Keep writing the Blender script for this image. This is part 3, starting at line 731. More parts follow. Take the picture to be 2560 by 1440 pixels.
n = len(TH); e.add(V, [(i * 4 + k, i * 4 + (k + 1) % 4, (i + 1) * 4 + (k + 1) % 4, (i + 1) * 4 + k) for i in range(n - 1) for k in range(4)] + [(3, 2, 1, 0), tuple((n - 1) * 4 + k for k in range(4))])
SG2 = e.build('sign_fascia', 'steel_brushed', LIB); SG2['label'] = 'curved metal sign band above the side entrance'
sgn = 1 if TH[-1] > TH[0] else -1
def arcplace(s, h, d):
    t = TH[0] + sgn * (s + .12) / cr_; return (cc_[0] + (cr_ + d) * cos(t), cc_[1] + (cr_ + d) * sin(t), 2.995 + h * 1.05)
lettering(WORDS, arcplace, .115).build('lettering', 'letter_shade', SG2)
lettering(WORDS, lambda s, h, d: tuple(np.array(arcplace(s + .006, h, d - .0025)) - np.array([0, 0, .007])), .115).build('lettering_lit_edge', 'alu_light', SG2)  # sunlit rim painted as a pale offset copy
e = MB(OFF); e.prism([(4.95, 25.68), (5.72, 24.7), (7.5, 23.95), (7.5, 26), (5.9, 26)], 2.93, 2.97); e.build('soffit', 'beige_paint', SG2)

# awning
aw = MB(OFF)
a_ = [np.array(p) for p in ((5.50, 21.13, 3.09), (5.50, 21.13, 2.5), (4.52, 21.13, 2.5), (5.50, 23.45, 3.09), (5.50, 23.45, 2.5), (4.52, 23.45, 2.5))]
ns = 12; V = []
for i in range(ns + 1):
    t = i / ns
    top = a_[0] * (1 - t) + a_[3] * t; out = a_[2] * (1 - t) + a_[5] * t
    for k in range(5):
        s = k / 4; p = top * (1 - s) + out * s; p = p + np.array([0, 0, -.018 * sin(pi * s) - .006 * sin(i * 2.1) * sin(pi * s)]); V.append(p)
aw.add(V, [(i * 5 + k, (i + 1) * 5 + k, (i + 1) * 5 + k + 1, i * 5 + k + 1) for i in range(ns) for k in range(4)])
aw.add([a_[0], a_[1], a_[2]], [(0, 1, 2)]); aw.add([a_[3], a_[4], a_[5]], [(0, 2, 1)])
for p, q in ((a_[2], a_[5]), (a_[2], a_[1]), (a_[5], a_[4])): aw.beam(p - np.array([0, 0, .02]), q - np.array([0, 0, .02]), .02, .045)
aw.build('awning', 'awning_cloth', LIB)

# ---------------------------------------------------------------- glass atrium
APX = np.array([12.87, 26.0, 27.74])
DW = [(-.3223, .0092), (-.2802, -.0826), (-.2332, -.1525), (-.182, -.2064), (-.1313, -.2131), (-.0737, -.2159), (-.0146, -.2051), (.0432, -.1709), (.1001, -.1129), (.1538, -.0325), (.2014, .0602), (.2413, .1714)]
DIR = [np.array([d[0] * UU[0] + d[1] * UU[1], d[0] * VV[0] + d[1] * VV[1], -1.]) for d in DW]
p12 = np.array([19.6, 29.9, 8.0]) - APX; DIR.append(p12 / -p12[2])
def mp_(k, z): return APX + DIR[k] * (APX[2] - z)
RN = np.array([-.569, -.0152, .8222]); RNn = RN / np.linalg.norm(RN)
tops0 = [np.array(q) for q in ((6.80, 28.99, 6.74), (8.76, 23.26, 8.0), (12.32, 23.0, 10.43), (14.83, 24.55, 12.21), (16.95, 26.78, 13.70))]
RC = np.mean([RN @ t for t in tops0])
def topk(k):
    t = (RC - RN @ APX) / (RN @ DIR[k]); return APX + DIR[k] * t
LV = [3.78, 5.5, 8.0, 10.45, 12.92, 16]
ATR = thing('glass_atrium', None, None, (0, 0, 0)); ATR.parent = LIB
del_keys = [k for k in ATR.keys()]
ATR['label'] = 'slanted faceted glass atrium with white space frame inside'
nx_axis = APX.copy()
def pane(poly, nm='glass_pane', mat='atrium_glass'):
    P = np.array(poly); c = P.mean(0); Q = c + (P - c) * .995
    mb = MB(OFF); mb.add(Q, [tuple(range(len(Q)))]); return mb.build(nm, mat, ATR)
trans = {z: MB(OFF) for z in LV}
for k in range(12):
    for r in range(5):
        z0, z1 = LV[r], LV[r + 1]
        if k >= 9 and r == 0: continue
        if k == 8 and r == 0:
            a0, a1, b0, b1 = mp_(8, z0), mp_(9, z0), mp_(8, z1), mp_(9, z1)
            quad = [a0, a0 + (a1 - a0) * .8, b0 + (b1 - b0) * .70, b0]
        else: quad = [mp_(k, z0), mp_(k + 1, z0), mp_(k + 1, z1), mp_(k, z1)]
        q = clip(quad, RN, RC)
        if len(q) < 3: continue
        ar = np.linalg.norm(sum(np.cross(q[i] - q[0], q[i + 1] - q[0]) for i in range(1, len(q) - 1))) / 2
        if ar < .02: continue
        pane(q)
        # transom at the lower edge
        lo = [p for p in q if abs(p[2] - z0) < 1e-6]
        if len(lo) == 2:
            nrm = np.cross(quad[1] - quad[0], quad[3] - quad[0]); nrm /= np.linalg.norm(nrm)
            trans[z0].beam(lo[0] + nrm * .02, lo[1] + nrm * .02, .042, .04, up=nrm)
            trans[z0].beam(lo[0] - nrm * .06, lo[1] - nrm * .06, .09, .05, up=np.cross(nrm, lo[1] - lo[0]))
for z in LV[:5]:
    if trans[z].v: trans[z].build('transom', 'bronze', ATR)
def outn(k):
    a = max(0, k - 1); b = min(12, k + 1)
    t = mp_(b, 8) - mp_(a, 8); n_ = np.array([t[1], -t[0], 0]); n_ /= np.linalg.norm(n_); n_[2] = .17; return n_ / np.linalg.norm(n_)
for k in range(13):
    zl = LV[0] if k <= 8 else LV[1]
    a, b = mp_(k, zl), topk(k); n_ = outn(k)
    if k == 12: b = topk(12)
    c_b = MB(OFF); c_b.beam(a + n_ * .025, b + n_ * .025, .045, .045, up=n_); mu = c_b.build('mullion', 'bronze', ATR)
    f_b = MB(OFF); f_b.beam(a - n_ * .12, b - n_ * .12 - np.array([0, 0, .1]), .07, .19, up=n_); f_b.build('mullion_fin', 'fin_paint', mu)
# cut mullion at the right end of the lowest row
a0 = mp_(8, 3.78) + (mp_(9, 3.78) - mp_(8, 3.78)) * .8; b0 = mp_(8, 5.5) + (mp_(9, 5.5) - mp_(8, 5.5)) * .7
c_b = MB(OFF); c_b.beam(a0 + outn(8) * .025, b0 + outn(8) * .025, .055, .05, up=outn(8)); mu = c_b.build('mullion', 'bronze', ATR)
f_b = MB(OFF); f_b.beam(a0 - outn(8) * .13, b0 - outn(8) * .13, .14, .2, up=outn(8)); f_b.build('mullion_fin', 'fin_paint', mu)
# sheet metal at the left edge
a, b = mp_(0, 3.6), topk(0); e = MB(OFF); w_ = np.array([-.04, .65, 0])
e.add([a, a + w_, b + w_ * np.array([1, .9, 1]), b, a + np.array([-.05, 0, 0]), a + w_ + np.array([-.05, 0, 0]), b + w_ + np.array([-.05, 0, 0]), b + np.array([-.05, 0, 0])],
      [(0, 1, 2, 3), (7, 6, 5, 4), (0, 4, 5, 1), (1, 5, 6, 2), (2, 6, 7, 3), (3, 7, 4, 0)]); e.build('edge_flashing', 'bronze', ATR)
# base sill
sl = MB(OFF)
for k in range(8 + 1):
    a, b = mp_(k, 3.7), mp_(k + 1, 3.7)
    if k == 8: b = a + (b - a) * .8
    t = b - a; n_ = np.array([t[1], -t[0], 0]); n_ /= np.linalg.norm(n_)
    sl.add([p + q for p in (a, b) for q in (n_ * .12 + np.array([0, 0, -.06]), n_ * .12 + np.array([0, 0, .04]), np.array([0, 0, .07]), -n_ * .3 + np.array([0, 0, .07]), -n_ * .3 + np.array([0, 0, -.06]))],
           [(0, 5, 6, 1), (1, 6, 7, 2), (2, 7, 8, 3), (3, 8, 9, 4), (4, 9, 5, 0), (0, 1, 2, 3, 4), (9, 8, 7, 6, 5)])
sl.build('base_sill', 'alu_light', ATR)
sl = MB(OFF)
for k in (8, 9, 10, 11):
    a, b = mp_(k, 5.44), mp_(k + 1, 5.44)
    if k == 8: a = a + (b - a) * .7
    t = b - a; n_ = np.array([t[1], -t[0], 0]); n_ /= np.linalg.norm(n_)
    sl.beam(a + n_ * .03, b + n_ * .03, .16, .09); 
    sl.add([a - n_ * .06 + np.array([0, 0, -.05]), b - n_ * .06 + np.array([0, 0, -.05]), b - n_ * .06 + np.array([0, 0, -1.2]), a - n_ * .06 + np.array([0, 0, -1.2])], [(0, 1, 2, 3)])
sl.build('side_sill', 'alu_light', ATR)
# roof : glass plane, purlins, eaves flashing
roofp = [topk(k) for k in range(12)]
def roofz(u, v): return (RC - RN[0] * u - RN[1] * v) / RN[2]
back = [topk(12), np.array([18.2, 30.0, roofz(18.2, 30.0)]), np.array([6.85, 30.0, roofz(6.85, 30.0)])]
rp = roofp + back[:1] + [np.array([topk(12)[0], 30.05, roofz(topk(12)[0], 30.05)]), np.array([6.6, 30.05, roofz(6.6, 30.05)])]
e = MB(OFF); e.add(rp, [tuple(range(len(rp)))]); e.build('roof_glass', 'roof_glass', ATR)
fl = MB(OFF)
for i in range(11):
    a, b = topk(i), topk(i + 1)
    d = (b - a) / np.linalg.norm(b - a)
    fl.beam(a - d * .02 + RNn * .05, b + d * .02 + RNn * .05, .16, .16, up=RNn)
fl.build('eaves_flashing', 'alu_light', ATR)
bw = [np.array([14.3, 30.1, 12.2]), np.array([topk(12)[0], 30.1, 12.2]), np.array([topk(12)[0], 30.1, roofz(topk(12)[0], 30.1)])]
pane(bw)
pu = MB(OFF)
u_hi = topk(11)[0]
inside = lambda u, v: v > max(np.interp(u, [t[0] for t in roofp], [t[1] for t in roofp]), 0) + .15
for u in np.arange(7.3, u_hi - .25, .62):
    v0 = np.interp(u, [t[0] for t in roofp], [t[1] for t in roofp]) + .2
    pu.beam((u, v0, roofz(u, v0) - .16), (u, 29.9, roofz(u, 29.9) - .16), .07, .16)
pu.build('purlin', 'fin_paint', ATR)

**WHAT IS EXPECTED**
From the opening line of the data above, please print each line as written up to and including the line that contains "aw.build('awning', 'awning_cloth', LIB)", and nothing more.

**FINAL RESULT**
Keep writing the Blender script for this image. This is part 3, starting at line 731. More parts follow. Take the picture to be 2560 by 1440 pixels.
n = len(TH); e.add(V, [(i * 4 + k, i * 4 + (k + 1) % 4, (i + 1) * 4 + (k + 1) % 4, (i + 1) * 4 + k) for i in range(n - 1) for k in range(4)] + [(3, 2, 1, 0), tuple((n - 1) * 4 + k for k in range(4))])
SG2 = e.build('sign_fascia', 'steel_brushed', LIB); SG2['label'] = 'curved metal sign band above the side entrance'
sgn = 1 if TH[-1] > TH[0] else -1
def arcplace(s, h, d):
    t = TH[0] + sgn * (s + .12) / cr_; return (cc_[0] + (cr_ + d) * cos(t), cc_[1] + (cr_ + d) * sin(t), 2.995 + h * 1.05)
lettering(WORDS, arcplace, .115).build('lettering', 'letter_shade', SG2)
lettering(WORDS, lambda s, h, d: tuple(np.array(arcplace(s + .006, h, d - .0025)) - np.array([0, 0, .007])), .115).build('lettering_lit_edge', 'alu_light', SG2)  # sunlit rim painted as a pale offset copy
e = MB(OFF); e.prism([(4.95, 25.68), (5.72, 24.7), (7.5, 23.95), (7.5, 26), (5.9, 26)], 2.93, 2.97); e.build('soffit', 'beige_paint', SG2)

# awning
aw = MB(OFF)
a_ = [np.array(p) for p in ((5.50, 21.13, 3.09), (5.50, 21.13, 2.5), (4.52, 21.13, 2.5), (5.50, 23.45, 3.09), (5.50, 23.45, 2.5), (4.52, 23.45, 2.5))]
ns = 12; V = []
for i in range(ns + 1):
    t = i / ns
    top = a_[0] * (1 - t) + a_[3] * t; out = a_[2] * (1 - t) + a_[5] * t
    for k in range(5):
        s = k / 4; p = top * (1 - s) + out * s; p = p + np.array([0, 0, -.018 * sin(pi * s) - .006 * sin(i * 2.1) * sin(pi * s)]); V.append(p)
aw.add(V, [(i * 5 + k, (i + 1) * 5 + k, (i + 1) * 5 + k + 1, i * 5 + k + 1) for i in range(ns) for k in range(4)])
aw.add([a_[0], a_[1], a_[2]], [(0, 1, 2)]); aw.add([a_[3], a_[4], a_[5]], [(0, 2, 1)])
for p, q in ((a_[2], a_[5]), (a_[2], a_[1]), (a_[5], a_[4])): aw.beam(p - np.array([0, 0, .02]), q - np.array([0, 0, .02]), .02, .045)
aw.build('awning', 'awning_cloth', LIB)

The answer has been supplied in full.